• _Direction_: Would it be possible to write out each entry below exactly, without the pictures?

(Entries taken from a collection)
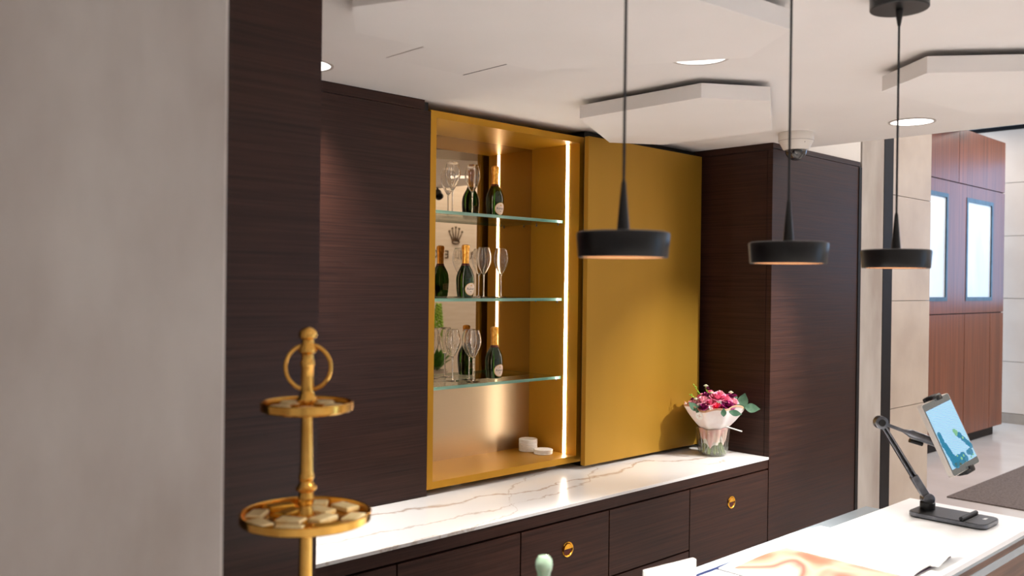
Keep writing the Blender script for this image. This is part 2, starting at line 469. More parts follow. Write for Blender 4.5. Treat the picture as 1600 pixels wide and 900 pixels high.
# red wood wall of the lobby
ww = struct('wall_wood_lobby', bx(4.03, 10.06, 0.975, 1.6, 0.11, 3.71), 'wood_gap')
G = 0.006
def wpanel(x0, x1, z0, z1): part('panel', bx(x0 + G, x1 - G, 0.95, 0.974, z0 + G, z1 - G), 'wood_red', ww)
for x0, x1 in ((4.03, 5.6), (5.6, 7.1), (7.1, 8.52), (8.52, 10.07)): wpanel(x0, x1, 3.07, 3.72)
for x0, x1 in ((4.03, 5.6), (5.6, 7.1), (7.1, 8.75), (8.75, 9.60), (9.60, 10.07)): wpanel(x0, x1, 0.11, 1.55)
for x0, x1 in ((4.03, 5.6), (5.6, 7.20)): wpanel(x0, x1, 1.55, 3.07)
# window band: stiles and rails around the two glazed openings
def stile(x0, x1, z0, z1): part('window_surround', bx(x0, x1, 0.95, 0.974, z0, z1), 'wood_red', ww)
stile(7.206, 7.32, 1.556, 3.064); stile(8.206, 8.765, 1.556, 3.064); stile(9.645, 10.064, 1.556, 3.064)
for x0, x1 in ((7.32, 8.206), (8.765, 9.645)):
    stile(x0 + 0.001, x1 - 0.001, 1.556, 1.70); stile(x0 + 0.001, x1 - 0.001, 2.92, 3.064)
part('toe_kick', bx(4.03, 9.9, 1.0, 1.6, 0.0, 0.109), 'black_trim', ww)
for i, (x0, x1) in enumerate(((7.32, 8.206), (8.765, 9.645))):
    bm = B()
    box(bm, x0, x0 + 0.045, 0.944, 0.974, 1.70, 2.92); box(bm, x1 - 0.045, x1, 0.944, 0.974, 1.70, 2.92)
    box(bm, x0 + 0.045, x1 - 0.045, 0.944, 0.974, 1.70, 1.745); box(bm, x0 + 0.045, x1 - 0.045, 0.944, 0.974, 2.875, 2.92)
    wf = part('window_frame', bm, 'dark_frame', ww)
    part('pane', bx(x0 + 0.045, x1 - 0.045, 0.960, 0.966, 1.745, 2.875), 'frosted', wf)

# lobby end wall with stone courses and the shop window (out of frame) that lets the daylight in
we = struct('wall_right', bx(11.08, 11.2, 0.75, 3.2, 0, HIGH), 'wall_beige')
bm = B(); box(bm, 11.08, 11.2, -5.6, 0.75, 0, 1.65); box(bm, 11.08, 11.2, -5.6, 0.75, 3.6, HIGH); box(bm, 11.08, 11.2, -5.6, -3.6, 1.65, 3.6)
struct('wall_right_window', bm, 'wall_beige')
zz = [0.14, 0.85, 1.72, 2.58, 3.31, HIGH - 0.06]
for a, b_ in zip(zz[:-1], zz[1:]):
    part('stone_course', bx(11.05, 11.079, 0.75, 3.19, a + 0.004, b_ - 0.004), 'wall_beige', we)
part('skirting', bx(11.04, 11.079, 0.75, 3.19, 0.0, 0.138), 'skirting', we)
part('shadow_gap', bx(11.06, 11.079, 0.75, 3.19, HIGH - 0.055, HIGH - 0.002), 'black_trim', we)
wn = struct('window_1', bx(11.1, 11.11, -3.6, 0.75, 1.65, 3.6), 'pane_glass')
bm = B()
for y in (-3.6, -2.15, -0.7, 0.69): box(bm, 11.08, 11.13, y, y + 0.06, 1.65, 3.6)
part('window_frame', bm, 'dark_frame', wn)
struct('trim_soffit', bx(5.5, 8.757, 0.6, 0.97, 3.725, HIGH - 0.001), 'wall_white')

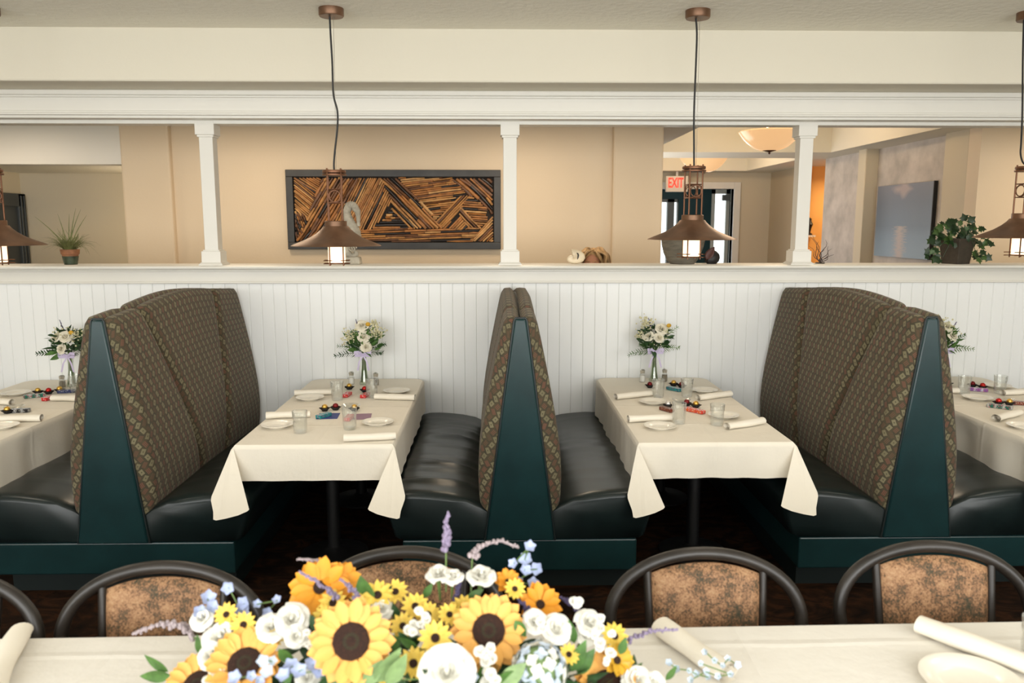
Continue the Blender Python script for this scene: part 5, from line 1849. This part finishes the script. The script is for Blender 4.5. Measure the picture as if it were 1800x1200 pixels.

• _Output for this task_:
Keep writing the Blender script for this image. This is part 2, starting at line 469. More parts follow. Write for Blender 4.5. Treat the picture as 1600 pixels wide and 900 pixels high.
# red wood wall of the lobby
ww = struct('wall_wood_lobby', bx(4.03, 10.06, 0.975, 1.6, 0.11, 3.71), 'wood_gap')
G = 0.006
def wpanel(x0, x1, z0, z1): part('panel', bx(x0 + G, x1 - G, 0.95, 0.974, z0 + G, z1 - G), 'wood_red', ww)
for x0, x1 in ((4.03, 5.6), (5.6, 7.1), (7.1, 8.52), (8.52, 10.07)): wpanel(x0, x1, 3.07, 3.72)
for x0, x1 in ((4.03, 5.6), (5.6, 7.1), (7.1, 8.75), (8.75, 9.60), (9.60, 10.07)): wpanel(x0, x1, 0.11, 1.55)
for x0, x1 in ((4.03, 5.6), (5.6, 7.20)): wpanel(x0, x1, 1.55, 3.07)
# window band: stiles and rails around the two glazed openings
def stile(x0, x1, z0, z1): part('window_surround', bx(x0, x1, 0.95, 0.974, z0, z1), 'wood_red', ww)
stile(7.206, 7.32, 1.556, 3.064); stile(8.206, 8.765, 1.556, 3.064); stile(9.645, 10.064, 1.556, 3.064)
for x0, x1 in ((7.32, 8.206), (8.765, 9.645)):
    stile(x0 + 0.001, x1 - 0.001, 1.556, 1.70); stile(x0 + 0.001, x1 - 0.001, 2.92, 3.064)
part('toe_kick', bx(4.03, 9.9, 1.0, 1.6, 0.0, 0.109), 'black_trim', ww)
for i, (x0, x1) in enumerate(((7.32, 8.206), (8.765, 9.645))):
    bm = B()
    box(bm, x0, x0 + 0.045, 0.944, 0.974, 1.70, 2.92); box(bm, x1 - 0.045, x1, 0.944, 0.974, 1.70, 2.92)
    box(bm, x0 + 0.045, x1 - 0.045, 0.944, 0.974, 1.70, 1.745); box(bm, x0 + 0.045, x1 - 0.045, 0.944, 0.974, 2.875, 2.92)
    wf = part('window_frame', bm, 'dark_frame', ww)
    part('pane', bx(x0 + 0.045, x1 - 0.045, 0.960, 0.966, 1.745, 2.875), 'frosted', wf)

# lobby end wall with stone courses and the shop window (out of frame) that lets the daylight in
we = struct('wall_right', bx(11.08, 11.2, 0.75, 3.2, 0, HIGH), 'wall_beige')
bm = B(); box(bm, 11.08, 11.2, -5.6, 0.75, 0, 1.65); box(bm, 11.08, 11.2, -5.6, 0.75, 3.6, HIGH); box(bm, 11.08, 11.2, -5.6, -3.6, 1.65, 3.6)
struct('wall_right_window', bm, 'wall_beige')
zz = [0.14, 0.85, 1.72, 2.58, 3.31, HIGH - 0.06]
for a, b_ in zip(zz[:-1], zz[1:]):
    part('stone_course', bx(11.05, 11.079, 0.75, 3.19, a + 0.004, b_ - 0.004), 'wall_beige', we)
part('skirting', bx(11.04, 11.079, 0.75, 3.19, 0.0, 0.138), 'skirting', we)
part('shadow_gap', bx(11.06, 11.079, 0.75, 3.19, HIGH - 0.055, HIGH - 0.002), 'black_trim', we)
wn = struct('window_1', bx(11.1, 11.11, -3.6, 0.75, 1.65, 3.6), 'pane_glass')
bm = B()
for y in (-3.6, -2.15, -0.7, 0.69): box(bm, 11.08, 11.13, y, y + 0.06, 1.65, 3.6)
part('window_frame', bm, 'dark_frame', wn)
struct('trim_soffit', bx(5.5, 8.757, 0.6, 0.97, 3.725, HIGH - 0.001), 'wall_white')

Continue the Blender Python script for this scene: part 5, from line 1849. This part finishes the script. The script is for Blender 4.5. Measure the picture as if it were 1800x1200 pixels.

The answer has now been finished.